Una lavoratrice tossicodipendente accedeva ad un programma di recupero presso una struttura abilitata, e rimaneva assente dal lavoro con diritto alla conservazione del posto secondo la normativa vigente.
Successivamente abbandonava la struttura precedentemente segnalata al datore di lavoro ed interrompeva il programma di recupero, per proseguire il trattamento presso un’altra comunità.
Il datore di lavoro, essendo venuto a conoscenza dell’abbandono della struttura e non avendo ricevuto altra comunicazione dal lavoratore, gli contestava l’assenza ingiustificata dal servizio (senza alcuna revoca espressa del periodo di aspettativa precedentemente concesso e senza alcuna previa intimazione a riprendere servizio). In esito al procedimento disciplinare veniva intimato il licenziamento per giusta causa.
I giudici di merito respingevano l’impugnazione della lavoratrice e confermavano la legittimità del licenziamento, seppure “derubricandolo” a licenziamento per giustificato motivo soggettivo.

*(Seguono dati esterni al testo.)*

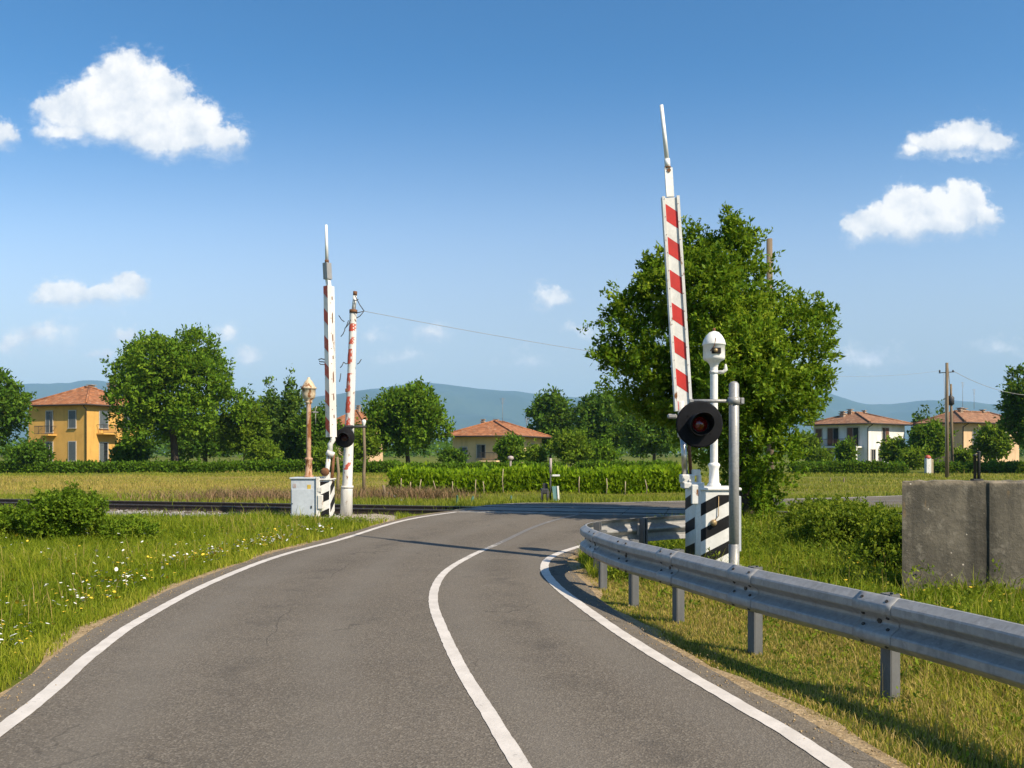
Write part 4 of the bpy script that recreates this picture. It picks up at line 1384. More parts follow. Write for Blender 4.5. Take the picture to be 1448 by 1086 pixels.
for k in range(n + 1):
    a = math.radians(-20) + math.radians(220) * k / n; L = .08 + .16 * max(0, math.sin(a))
    for r in (.125, .119):
        ring.append(c + Vector((r * math.cos(a), -.015, r * math.sin(a)))); ring.append(c + Vector((r * math.cos(a) * .95, -.015 - L, r * math.sin(a) * .95)))
fs = []
for k in range(n):
    o1, o2 = k * 4, k * 4 + 4
    fs += [(o1, o1 + 1, o2 + 1, o2), (o1 + 2, o2 + 2, o2 + 3, o1 + 3), (o1 + 1, o1 + 3, o2 + 3, o2 + 1)]
b.add(ring, fs); b.build('visor', M['black'], sp)
b = MB().lathe([(.09, .015), (.06, .04), (0, .05)], c, 20, axis='y'); b.build('lens', M['lens_shaded'], sp)

# thin wooden posts by the track
def wpost(label, px, pt, pb, lean=0, r=.055, top=None):
    Y = F * H / (pb - YH); a = P(px, pb, Y); e = P(px + lean, pt, Y)
    t = thing('wooden_post', label, 'post', (a.x, Y, 0), 0, 'old posts beside the track')
    m = a.lerp(e, .55) + Vector((.04, 0, 0))
    MB().tube([Vector((a.x, Y, -.15)), a.lerp(e, .3), m, e], [r, r * .95, r * .85, r * .75], 8).build('pole', M['wood'], t)
    if top:
        MB().lathe([(.03, 0), (.04, .03), (.07, .14), (.095, .23), (.08, .30), (.03, .33), (0, .33)], e, 14).build('insulator', M['white'], t)
    return t


wpost('thin wooden post with a white insulator on top, right of the white pole', 514.5, 604, 697, 0, .075, True)
wpost('short wooden post between the barrier box and the white pole', 478, 646, 697, -1, .075)
wpost('dark broken wooden post in the grass behind the track', 543, 686, 707, -1, .06)
o = MB().tube([P(548, 697, 31), P(562, 705, 30), P(575, 711, 29), P(583, 713, 28.6)], [.045, .05, .05, .04], 7).build('fallen_post', M['white_worn'])
tag(o, 'pale fallen post lying in the grass behind the track', 'post')

# small markers on the grass beyond the crossing
def marker(label, px, pt, pb, lean, r=.04, mat='green_post'):
    Y = F * H / (pb - YH); a, e = P(px, pb, Y), P(px + lean, pt, Y)
    b = MB(); m = a.lerp(e, .28)
    b.tube([Vector((a.x, Y, -.1)), m], r, 8, 1); b.tube([m, e], [r, r * .9], 8, 0)
    b.lathe([(r * .9, 0), (r * .5, r * .7), (0, r)], e, 8, 0)
    o = b.build('marker_stake', [M[mat], M['white_worn']]); tag(o, label, 'marker', 'marker stakes by the far road edge')


marker('upright green and white marker stake, the one nearest the track', 646.5, 701.5, 717, 0)
marker('bent green and white marker stake next to the upright one', 666, 703, 713, 3, .05)
marker('short green marker stake left of the dark metal stand', 722, 702, 711, 1)
Ys = F * H / (711 - YH)
st = thing('metal_stand', 'dark spindly metal stand in the grass before the crop row', 'stand', (P(768, 711, Ys).x, Ys, 0))
qq = lambda px, py, dy=0: P(px, py, Ys + dy)
b = MB()
for (x_, dy) in ((765.5, 0), (773.5, 0), (767, .5), (775, .5)): MB().tube([qq(x_, 713, dy), qq(x_ + .6, 694, dy)], .03, 6).build('leg', M['darkmetal'], st)
b = MB(); b.box((qq(770.5, 694).x, Ys + .25, qq(0, 695).z), (.26, .55, .18), bev=.02); b.box((qq(771.5, 690).x, Ys + .45, qq(0, 689).z), (.16, .06, .25)); b.build('meter_box', M['darkmetal'], st)
t = thing('sign_post', 'slim dark post with a short pale cap standing right of the metal stand', 'post', (qq(778, 711).x, Ys + .3, 0))
MB().tube([qq(778, 713, .3), qq(778.5, 668, .3)], .03, 8).build('pole', M['darkmetal'], t)
MB().tube([qq(778.5, 669, .3), qq(778.6, 648, .3)], .045, 8).build('upper_tube', M['sticker'], t)
MB().box((qq(787, 672).x, Ys + .3, qq(0, 672.5).z), (.26, .08, .06)).tube([qq(779, 673, .3), qq(791, 673, .3)], .018, 6).build('side_arm', M['white'], t)
b = MB()
v = [qq(783, 708), qq(789, 708), qq(787.5, 688), qq(780.5, 688)]
b.add(v + [k + Vector((.02, .12, 0)) for k in v], [(0, 1, 2, 3), (4, 7, 6, 5), (0, 4, 5, 1), (1, 5, 6, 2), (2, 6, 7, 3), (3, 7, 4, 0)], 0)
v = [qq(789.1, 708.3, -.03), qq(791, 708.3, -.03), qq(789.6, 687.5, -.03), qq(787.6, 687.5, -.03)]
b.add(v + [k + Vector((.02, .16, 0)) for k in v], [(0, 1, 2, 3), (4, 7, 6, 5), (0, 4, 5, 1), (1, 5, 6, 2), (2, 6, 7, 3), (3, 7, 4, 0)], 1)
tag(b.build('leaning_panel', [M['panel'], M['white']]), 'teal and white panel leaning beside the dark metal stand', 'panel')

# ================================================================== GUARDRAIL
GP = [(3.42, 2.9), (2.96, 4.7), (2.58, 5.75), (2.03, 7.1), (1.63, 8.35), (1.31, 9.3), (1.11, 10.25), (1.03, 10.85), (1.05, 11.35), (1.24, 11.76), (1.55, 12.1), (2.1, 12.5), (2.75, 12.95), (3.25, 13.3)]
gp_ = catmull(GP, 150)
gz = np.array([hz(x, y) for x, y in gp_])
gz = np.convolve(np.r_[[gz[0]] * 10, gz, [gz[-1]] * 10], np.ones(21) / 21, 'valid') * .4
gr = thing('guardrail', 'grey galvanised W-beam guardrail curving round the road corner', 'guardrail', (2.0, 7.5, 0))
half = [(-.002, .185), (-.020, .183), (-.034, .172), (-.084, .138), (-.092, .126), (-.092, .076), (-.084, .064), (-.020, .024), (-.008, .010)]
front = half + [(a, -z_) for a, z_ in reversed(half)]
RH = .575
prof = [(a, RH + z_) for a, z_ in front] + [(a + .006, RH + z_ * .985) for a, z_ in reversed(front)]
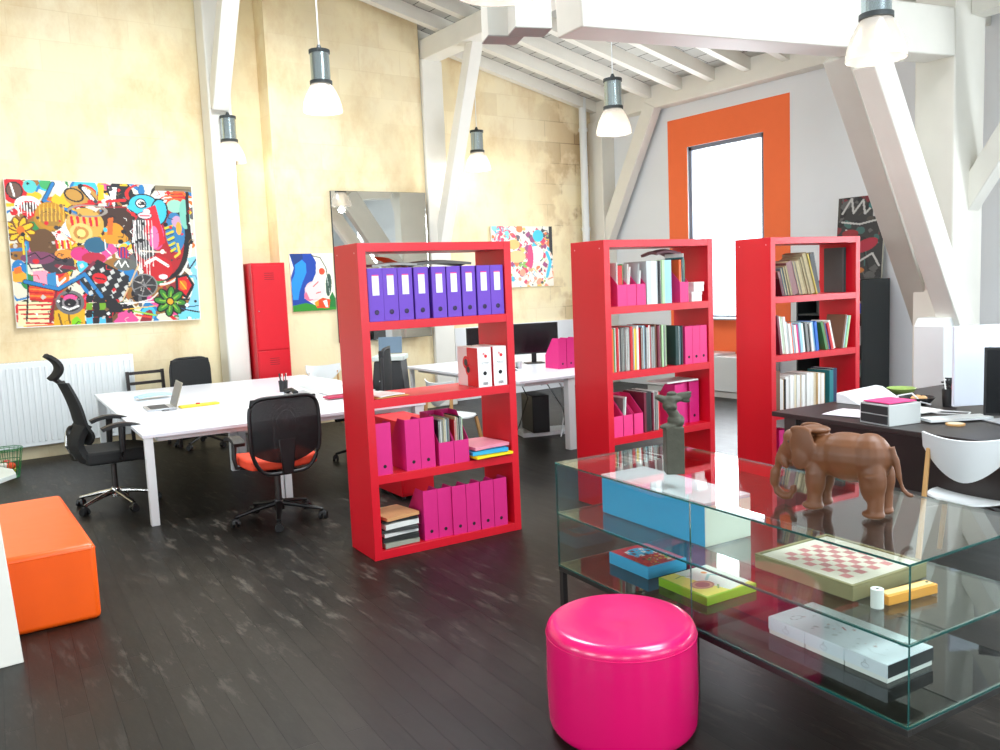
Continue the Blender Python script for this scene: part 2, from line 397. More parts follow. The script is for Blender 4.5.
# roof slopes with openings for added, unseen skylights on the right-hand slope
sky = [(3.4, 5.0, -1.6, 0.4)]
g = G()
def slab(x0, x1, y0, y1):
    if x1 > x0 and y1 > y0: g.hexa([(x0, y0, zr(x0)), (x1, y0, zr(x1)), (x1, y1, zr(x1)), (x0, y1, zr(x0)), (x0, y0, zr(x0) + .12), (x1, y0, zr(x1) + .12), (x1, y1, zr(x1) + .12), (x0, y1, zr(x0) + .12)])
slab(2, XW + .35, YF - .3, -3.6); slab(2, XW + .35, 2.2, 5.4); slab(2, XW + .35, 8.4, YS + .3); slab(2, 2.3, 5.4, 8.4); slab(4.6, XW + .35, 5.4, 8.4); slab(2, 3.2, -3.6, 2.2); slab(5.4, XW + .35, -3.6, 2.2); slab(3.2, 5.4, -0.9, -0.4)
slab(XL - .3, 2 - 1e-4, YF - .3, YS + .3)
struct(g.build('ceiling', ROOF, smooth=False), 'sloping white boarded roof')
# panes of the added roof windows, put in out of view for light
g = G(); y = 0
for k, (y0, y1, x0, x1) in enumerate(((-3.6, -0.9, 3.2, 5.4), (-0.4, 2.2, 3.2, 5.4), (5.4, 8.4, 2.3, 4.6))):
    g = G()
    g.hexa([(x0, y0, zr(x0) + .05), (x1, y0, zr(x1) + .05), (x1, y1, zr(x1) + .05), (x0, y1, zr(x0) + .05), (x0, y0, zr(x0) + .06), (x1, y0, zr(x1) + .06), (x1, y1, zr(x1) + .06), (x0, y1, zr(x0) + .06)])
    struct(g.build('window_%d' % (8 + k), PANE, smooth=False), 'added roof window pane out of view')

# chimney breast standing proud of the stone wall
struct(G().prism([(4.13, 0), (6.34, 0), (6.34, zr(6.34)), (4.13, zr(4.13))], 10.40, YS, 'y').build('wall_breast', STONE, smooth=False), 'projecting bright limestone pier carrying the mirror')
# white dado panel low on the stone wall
struct(G().box(6.9, 9.6, 10.68, YS, 0, 1.10).build('trim_1', WHITEWALL, smooth=False), 'white painted lower part of stone wall')

# rafters on the right-hand slope
RAF = [10.60, 9.98, 9.37, 8.76, 8.15, 7.54, 6.93, 6.32, 5.71, 5.10, 4.49, 3.88, 3.27, 2.66]
for y in RAF:
    xa = 4.6 if 5.4 < y < 8.4 else 2
    g = G().hexa([(xa, y - .055, zr(xa) - .17), (XW, y - .055, zr(XW) - .17), (XW, y + .055, zr(XW) - .17), (xa, y + .055, zr(xa) - .17),
                  (xa, y - .055, zr(xa)), (XW, y - .055, zr(XW)), (XW, y + .055, zr(XW)), (xa, y + .055, zr(xa))])
    struct(g.build('rafter', TIMBER, smooth=False), 'white rafter under the roof boards')
# white wall plate, corner post, brace
struct(G().box(9.78, XW, 4.5, YS, 4.30, 4.66).build('wall_plate', TIMBER, bevel=.01), 'white timber plate along the top of window wall')
struct(G().box(9.72, XW, 10.38, YS, 0, 4.31).build('corner_post', TIMBER, bevel=.01), 'white post in the room corner')
struct(G().bar((9.84, 10.60, 2.1), (9.84, 9.35, 4.36), .16, .24, (1, 0, 0)).build('timber_brace', TIMBER, bevel=.008), 'white diagonal brace left of orange window')
g = G().tube([(9.52, 10.60, 0), (9.52, 10.60, 4.75)], .062, 16)
for z in (4.15, 2.55): g.tube([(9.52, 10.60, z), (9.52, 10.60, z + .05)], .074, 16)
tag(g.build('drain_pipe', WHITEL), 'white round drain pipe in the corner of the stone wall', 'pipe')

# truss near window wall
struct(G().bar((8.06, 4.08, 3.83), (3.93, 4.49, 3.62), .30, .42, (0, 1, 0)).build('tie_beam', TIMBER, bevel=.012), 'thick white horizontal tie beam')
struct(G().box(8.2, 8.78, 4.0, 4.38, 0, 4.9).build('timber_post', TIMBER, bevel=.015), 'thick white post behind the dark desk')
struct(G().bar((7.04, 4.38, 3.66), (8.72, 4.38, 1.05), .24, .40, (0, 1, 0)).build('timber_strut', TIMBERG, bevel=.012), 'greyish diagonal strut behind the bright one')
struct(G().bar((6.76, 3.98, 3.45), (8.36, 3.98, 1.05), .20, .27, (0, 1, 0)).build('timber_strut', TIMBER, bevel=.012), 'bright white diagonal strut meeting the post')
struct(G().bar((8.6, 4.1, 2.28), (8.6, 2.9, 4.15), .22, .20, (1, 0, 0)).build('timber_brace', TIMBER, bevel=.01), 'white brace at the right of the thick post')
struct(G().box(8.48, 8.72, -4.9, 4.0, 4.06, 4.36).build('wall_plate', TIMBER, bevel=.01), 'white beam running from the thick post towards the viewer')
g = G().prism([(7.93, 0), (8.28, 0), (8.28, 1.17), (8.23, 1.25), (7.99, 1.25), (7.93, 1.17)], 3.93, 4.22, 'y')
tag(g.build('plinth', WHITEL, bevel=.008), 'white boxed plinth with chamfered top at the foot of the struts', 'plinth')

# purlin + post B
struct(G().box(6.37, 6.65, 2.0, 10.66, 4.87, 5.14).build('roof_purlin', TIMBER, bevel=.012), 'white purlin above the mirror')
struct(G().box(6.35, 6.69, 10.36, 10.68, 0, 4.88).build('timber_post', TIMBER, bevel=.015), 'white post right of the mirror')
struct(G().bar((6.57, 10.40, 2.3), (6.57, 9.33, 5.0), .18, .17, (1, 0, 0)).build('timber_brace', TIMBER, bevel=.01), 'bright white brace rising from the mirror post')
# post A
struct(G().box(3.38, 3.66, 10.40, 10.70, 0, 6.0).build('timber_post', TIMBER, bevel=.02), 'white post left of the red locker')
struct(G().bar((3.50, 10.42, 3.98), (3.52, 9.60, 5.55), .2, .19, (1, 0, 0)).build('timber_brace', TIMBER, bevel=.01), 'white brace rising from post by the large painting')
# lower ends of the hanger posts over the ceiling lamp
for (x, y, z, zt, lb) in ((3.27, 4.36, 3.25, 5.2, 'left white hanger block below the roof'), (3.25, 4.06, 3.22, 5.2, 'right white hanger block below the roof')):
    M4 = Matrix.Rotation(R5(-22), 3, 'Z')
    g = G().obox((x, y, (z + zt) / 2), .22, .17, zt - z, M4, 0)
    g.obox((x, y, z - .004), .225, .175, .008, M4, 1)  # grey sheet paints the shade on the block's bottom face
    struct(g.build('hanger_block', [TIMBER, pm('painted_shade_grey', (176, 172, 164), .8)], bevel=.003), lb)

# window 1 with orange painted surround
O0, O1, OZ0, OZ1 = 7.03, 9.20, .52, 4.10
y0, y1, z0, z1 = WIN[0]
g = G()
for a, b, c, d in ((O0, O1, OZ0, z0), (O0, O1, z1, OZ1), (O0, y0, z0, z1), (y1, O1, z0, z1)): g.box(XW - .006, XW, a, b, c, d)
struct(g.build('trim_2', ORANGEP, smooth=False), 'orange painted band around the window')
def window(n, x, y0, y1, z0, z1, ax='x', depth=.2, lab='tall window', sill=True):
    r = bpy.data.objects.new('window_%d' % n, None); C.objects.link(r); r['kind'] = 'structure'; r['label'] = lab
    def B(g, u0, u1, v0, v1, w0, w1):
        return g.box(u0, u1, v0, v1, w0, w1) if ax == 'x' else g.box(v0, v1, u0, u1, w0, w1)
    f = .06; g = G(); WF = pm('window_frame_grey', (120, 126, 140), 0.5)
    for a, b, c, d in ((y0, y1, z0, z0 + f), (y0, y1, z1 - f, z1), (y0, y0 + f, z0, z1), (y1 - f, y1, z0, z1)): B(g, x, x + math.copysign(.06, depth), a, b, c, d)
    g.build('window_frame', WF, r, bevel=.004)
    B(G(), x + .02, x + .026, y0 + f, y1 - f, z0 + f, z1 - f).build('pane', PANE, r, smooth=False)
    if sill: B(G(), x - depth * 1.1, x, y0, y1, z0 + .001, z0 + .03).build('window_sill', pm('grey_sill', (170, 174, 178), .5), r, bevel=.004)
    return r
window(1, XW + .03, 7.45, 8.82, 1.08, 3.66, lab='tall bright window in the orange band')
window(2, XW + .20, -0.2, 1.8, 1.08, 3.66, lab='tall window')
window(10, XW + .20, -3.8, -2.2, 1.08, 3.66, lab='tall window')
for k, (a, b) in enumerate(((-3, -1.0), (1.0, 3.0), (5, 7.0))): window(3 + k, XL - .15, a, b, 1.0, 3.7, depth=-.1, lab='tall window', sill=False)  # left and front windows are added, unseen, to light the room
for k, (a, b) in enumerate(wf[:2]): window(6 + k, YF - .15, a, b, .9, 3.7, ax='y', depth=-.1, lab='tall window', sill=False)
window(11, YF - .15, wf[2][0], wf[2][1], .9, 3.7, ax='y', depth=-.1, lab='tall window', sill=False)

# white low cabinet under the window
g = G().box(9.50, 9.97, 7.2, 9.3, .09, .58); o = g.build('cabinet_body', WHITEL, None, bevel=.006)
r = thing('low_cabinet', 'low white cabinet under the orange window seen between two red bookcases', 'cabinet'); o.parent = r
G().box(9.46, 9.98, 7.95, 9.34, .581, .61).build('cabinet_top', WHITE, r, bevel=.004)
G().box(9.52, 9.96, 7.22, 9.28, 0, .09).build('cabinet_base', pm('grey_plinth', (200, 200, 196), .6), r)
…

La lavoratrice proponeva ricorso in Cassazione, adducendo:
- che non le si poteva imputare un’assenza
dal servizio in quanto il suo status giuridico era quello di dipendente in aspettativa, per cui il rapporto di lavoro era a tutti gli effetti sospeso, mancando un preciso obbligo di presenza in servizio;
- che essa ricorrente non era in quel periodo
in grado di rendersi conto delle proprie azioni in conseguenza dello stato di tossicodipendente sottoposta a programma riabilitativo, per cui sarebbe stato agevole dedurne che non vi era stata una volontà piena di porre in essere un’assenza arbitraria. Né, tantomeno, il cambiamento di struttura per la prosecuzione di un diverso trattamento di recupero riabilitativo poteva equipararsi alla volontà di interrompere il programma curativo di disintossicazione; né poteva ignorarsi che le spettava il diritto alla conservazione del posto di lavoro durante il periodo in cui era stata materialmente impedita a rendere la prestazione per seguire il predetto trattamento terapeutico.
La Corte di Cassazione ha respinto il ricorso, confermando la decisione dei giudici di merito e confermando la legittimità del licenziamento.
In particolare è stata ritenuta irrilevante la prosecuzione del programma presso altra struttura, una volta interrotto il programma di recupero in corso.
Il lavoratore materialmente impedito a rendere la prestazione lavorativa per eseguire il trattamento di disoccupazione ha diritto alla conservazione del posto. L’abbandono della struttura e del programma di recupero determina il venir meno del fatto costituivo del predetto diritto, con correlativo e automatico ripristino dell’obbligo di rendere la prestazione. Da qui la legittimità della contestazione dell’assenza arbitraria e del conseguente provvedimento espulsivo.
Quanto poi alle censure relative alla mancata considerazione dell’elemento soggettivo della condotta e allo stato di incapacità che avrebbe impedito alla lavoratrice di comprendere appieno di porre in essere un’assenza arbitraria, la Corte di Cassazione ha ritenuto congruamente motivata la decisione dei giudici di appello nella parte in cui hanno dato rilevanza a tale profilo al solo fine di convertire il licenziamento per giusta causa in licenziamento per giustificato motivo soggettivo, per il resto confermando la legittimità del provvedimento intimato.